Fury Road’s plot is simple & thin, but given that it all takes place in a Wasteland made mostly of desert, it worked out okay for me. I wasnt expecting a whole lot on the story front, but was happily surprised with it. Imperator Furiosa is sent out with a crew for a Gas run, but decides to follow her own agenda, putting into motion the pursuit from the Immortan Joe (Hugh Keays-Byrne) and one of gis up and comimg lackeys, Nux (Nicholas Hoult).

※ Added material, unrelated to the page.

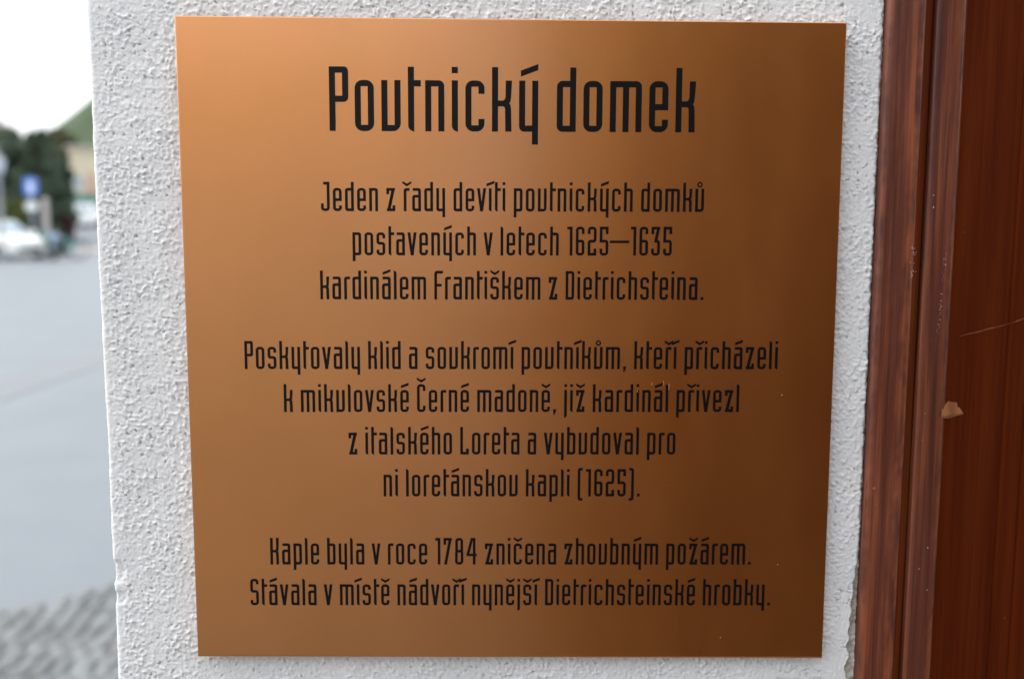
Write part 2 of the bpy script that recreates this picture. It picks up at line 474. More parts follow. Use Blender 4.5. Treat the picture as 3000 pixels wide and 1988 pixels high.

From a pacing standpoint, Fury Road shifts it’s gears often while managing to still keep the engine purring. Some of the chases are chaotic, with cars flipping through the air and wanton destruction all over the place. You even have cycles riding over dunes and speeding through salt flats. However, it never reaches a point where you can’t see what’s occurring. The film has just one moment that I thought was slower than it should be halfway in, but it also serves to set up the 2nd act. The movie is mostly one big truck chase, but it’s done incredibly well. If you’re looking for something incredibly deep, this might not be the film you’re looking for, though the movie does try it’s best to accommodate with the script.

Another standout is the music. I’m used to hearing Tom Holkenborg (a.k.a. Junkie XL) as the remix track maker for most of Hans Zimmer’s scores. With Fury Road, Holkenborg has a number of pulsing drum rhythms and guitar pieces that fuel the chases. While it may sound a little like his work on 300:Rise of an Empire, the music fits. Note that I if you’re looking to buy the score, there’s a deluxe version with extended tracks, perfect background music for motorcycle rides on your favorite highway.

Fury Road is rated R, though I’ll admit that it wasn’t as violent as I expected it to be. It can get bloody at times, but the film never becomes a gore fest or anything along those lines. As far as nudity is concerned, there are only two instances of this and both are related to the story. In my showing, we had full families, but there didn’t seem to be any kind of reaction (as far as I can tell).

So far, we’re on track for an interesting summer.